What is UX? Well it stands for User Experience and simply put, user experience encompasses all aspects of the end-user’s interaction with your company, its services, and its products. So, when designing a piece of business collateral UX should be considered before any images or text are applied to print, website, marketing materials or even paid advertising.

Here are some key areas that will impact on the final design of work you have commissioned from your agency.

Look

Credibility:

Is the design a credible representation of you and your business. Does it speak to your audience in a way they can relate too or is it to fanciful? Think about your brand values, what does the business stand for? Many brands today sell their products based on emotive factors such as environmental credentials or social responsibility.

Trust:

Does your audience trust you through the marketing that represents your business? Are you over promising, but under delivering?

Harmony:

Is there a continuity of message to market? Are you using different messages across different channels to market or is your message recognisable in print, digital, social or does it feel fragmented when viewed over all.

Spirit:

When it comes to design, humans convey a sense of value to an item in several ways, these can be spiritual, religious, cultural or fiscal. The key consideration for these categorisations can vary dependent on the origins of the individual, but over time, objects or concepts can take on a higher value than was first designed into them. Therefore, when designing something whether this is a piece of advertising or digital collateral it is worth considering what your audience holds dear and reflecting their values back to them.

Feel

Interactions:

In the industrial age of Britain’s heyday, objects and design were often regarded as quality based on their weight, today the opposite is true, and people interact with objects in completely different ways. Therefore, the interactions we have with design need fresh considerations. Words like “plush, smooth, svelte are more important than strong, solid or robust. This is true of online interactions as well and sometimes less is more and quicker interactions with the user can deliver better results than a meandering journey.

Reactions:

This is the sweet spot in terms of the UX design process. Obviously by thinking through all the factors in your design process, the goal is to encourage the user to react in the way you want them to react. This could take the form of buying of your products, making an enquiry via a form or using a discount code on a flyer. The key physiological thing to remember is people’s behaviour remains constant whether online or not. Most of us want to do the right thing in life so by gently guiding them through an intuitive process, it is more likely you can predict the outcomes at the end. There will always be several factors at play here such as cart abandonments, stock availability or simple human nature (preferences in taste etc.), but through good design and testing regimes this can be reduced.

Usability

Functionality:

Consider this element as one of the cornerstone of anything created, does it work for the user?
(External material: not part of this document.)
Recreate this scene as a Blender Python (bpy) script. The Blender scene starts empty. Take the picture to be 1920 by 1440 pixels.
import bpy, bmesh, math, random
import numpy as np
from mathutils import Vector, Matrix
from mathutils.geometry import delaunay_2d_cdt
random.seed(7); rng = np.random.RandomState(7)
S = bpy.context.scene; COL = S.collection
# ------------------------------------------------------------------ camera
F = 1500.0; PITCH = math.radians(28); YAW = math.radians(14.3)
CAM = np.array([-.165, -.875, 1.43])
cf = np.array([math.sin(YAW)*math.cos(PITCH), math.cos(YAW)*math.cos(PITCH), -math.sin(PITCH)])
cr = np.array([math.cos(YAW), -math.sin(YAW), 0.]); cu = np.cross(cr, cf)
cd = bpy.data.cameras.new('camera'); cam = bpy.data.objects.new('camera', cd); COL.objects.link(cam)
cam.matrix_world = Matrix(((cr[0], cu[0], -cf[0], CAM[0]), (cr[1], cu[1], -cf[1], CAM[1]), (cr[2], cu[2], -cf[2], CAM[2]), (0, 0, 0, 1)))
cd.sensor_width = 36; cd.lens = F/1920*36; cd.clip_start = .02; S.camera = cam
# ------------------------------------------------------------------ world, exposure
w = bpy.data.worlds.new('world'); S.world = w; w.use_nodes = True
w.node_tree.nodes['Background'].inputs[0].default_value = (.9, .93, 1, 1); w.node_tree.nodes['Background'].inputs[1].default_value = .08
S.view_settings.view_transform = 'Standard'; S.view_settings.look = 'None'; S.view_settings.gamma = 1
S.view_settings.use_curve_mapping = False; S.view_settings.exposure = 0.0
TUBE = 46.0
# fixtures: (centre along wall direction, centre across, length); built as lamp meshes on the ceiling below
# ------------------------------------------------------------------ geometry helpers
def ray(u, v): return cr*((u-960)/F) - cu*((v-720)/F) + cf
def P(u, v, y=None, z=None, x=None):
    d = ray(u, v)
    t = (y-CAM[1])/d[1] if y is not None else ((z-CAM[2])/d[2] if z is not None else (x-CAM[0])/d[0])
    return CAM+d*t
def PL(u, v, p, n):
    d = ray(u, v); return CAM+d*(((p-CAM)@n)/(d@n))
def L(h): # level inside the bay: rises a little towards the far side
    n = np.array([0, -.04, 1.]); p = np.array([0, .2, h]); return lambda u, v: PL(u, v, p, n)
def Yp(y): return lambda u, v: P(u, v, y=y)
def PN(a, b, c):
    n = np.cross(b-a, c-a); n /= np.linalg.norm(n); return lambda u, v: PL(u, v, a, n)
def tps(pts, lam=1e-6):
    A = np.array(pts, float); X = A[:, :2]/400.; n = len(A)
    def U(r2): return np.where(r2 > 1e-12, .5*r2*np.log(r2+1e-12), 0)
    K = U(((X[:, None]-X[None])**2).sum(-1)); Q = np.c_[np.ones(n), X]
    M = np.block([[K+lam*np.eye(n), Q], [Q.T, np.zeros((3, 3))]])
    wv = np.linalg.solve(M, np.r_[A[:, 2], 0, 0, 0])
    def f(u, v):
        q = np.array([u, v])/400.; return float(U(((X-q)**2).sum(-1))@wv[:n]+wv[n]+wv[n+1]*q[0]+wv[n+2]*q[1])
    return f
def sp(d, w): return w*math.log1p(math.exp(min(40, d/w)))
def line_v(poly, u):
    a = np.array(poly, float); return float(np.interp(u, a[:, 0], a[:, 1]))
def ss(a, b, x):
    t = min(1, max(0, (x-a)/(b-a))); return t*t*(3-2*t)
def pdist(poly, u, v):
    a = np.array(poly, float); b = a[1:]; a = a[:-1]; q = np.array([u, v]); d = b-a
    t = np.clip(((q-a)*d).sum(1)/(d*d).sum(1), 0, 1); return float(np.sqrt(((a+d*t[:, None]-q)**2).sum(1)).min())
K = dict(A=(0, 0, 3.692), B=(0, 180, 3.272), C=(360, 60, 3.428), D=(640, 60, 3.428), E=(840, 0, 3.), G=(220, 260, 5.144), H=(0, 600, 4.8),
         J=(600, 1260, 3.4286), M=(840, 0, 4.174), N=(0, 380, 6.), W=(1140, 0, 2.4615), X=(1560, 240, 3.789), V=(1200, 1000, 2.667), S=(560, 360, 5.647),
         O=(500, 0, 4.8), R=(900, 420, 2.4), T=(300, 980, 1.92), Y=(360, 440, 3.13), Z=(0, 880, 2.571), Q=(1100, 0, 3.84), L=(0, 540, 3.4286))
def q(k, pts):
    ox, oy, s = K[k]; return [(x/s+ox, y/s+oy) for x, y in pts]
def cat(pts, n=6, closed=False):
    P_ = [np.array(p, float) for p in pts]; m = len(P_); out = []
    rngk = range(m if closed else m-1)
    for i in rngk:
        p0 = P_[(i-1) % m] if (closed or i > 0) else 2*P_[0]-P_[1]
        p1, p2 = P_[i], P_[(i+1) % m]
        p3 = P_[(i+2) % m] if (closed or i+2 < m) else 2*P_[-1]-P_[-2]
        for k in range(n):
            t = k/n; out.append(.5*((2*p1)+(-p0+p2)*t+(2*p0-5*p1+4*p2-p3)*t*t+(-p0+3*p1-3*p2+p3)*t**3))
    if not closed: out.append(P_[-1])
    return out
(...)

Without the ability to use something that is beautifully designed, misses the point.

Individuality:

In design terms, trends come and go but copying an existing design in a salvage fashion is more often a mistake. In digital terms by the time a design has been accepted wholesale by the public, the design team have made several improvements to the original design. Also, as human beings we are looking for something unique to stimulate our imagination and therefore regurgitating the same thing in different colour pallets starts to feel stale and uninspiring.

Predictability:

This is an interesting area of design, predictability or familiarity is often a bonus in a world where everything we know changes so rapidly. A great example in practice would be your mobile phone. The more popular devices tend to retain the key features of their products over several generations enabling existing users to feel comfortable with a familiar set of functions and making the transition seamless for generation of one device to the next.